Legal Analysis

Corporate Climate Risk

Driving Transparency and Aligning Climate-Related Risk Disclosure Requirements


As the impacts of climate change accelerate, companies face growing risks, including worsening natural disasters, changing consumer preferences, and evolving regulatory landscapes. These climate-related risks can create financial risks for companies. At the same time, many companies have set greenhouse gas reduction targets, including net zero goals, but it is hard for stakeholders to obtain reliable, complete information about companies’ progress toward those targets. As climate risks grow, regulators around the globe are taking steps to require companies to disclose the climate-related risks that affect their business and provide more information about company target setting.
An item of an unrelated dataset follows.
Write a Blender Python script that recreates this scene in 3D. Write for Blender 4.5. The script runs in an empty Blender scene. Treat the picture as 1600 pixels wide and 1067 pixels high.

In light of new corporate climate-risk disclosure requirements from the Securities and Exchange Commission (SEC), the state of California and other jurisdictions, regulators, and stakeholders are considering ways to ensure that mandatory disclosures make climate-related reporting more accurate and transparent. As mandatory reporting grows, it is important to ensure that regulators achieve their goals and that unintended adverse or counter-productive consequences are limited. Regulators, investors, and consumers must be able to verify that companies making net zero commitments, or setting other climate targets, are making progress toward those goals, and achieving measurable emissions reductions.

In this analysis, we describe the rise in mandatory climate-related reporting by the SEC, California, and the European Union and briefly compare requirements across these jurisdictions. We discuss recent studies assessing how these requirements are affecting corporate behavior and anticipate questions and areas for research as the shift from voluntary to mandatory disclosure takes hold.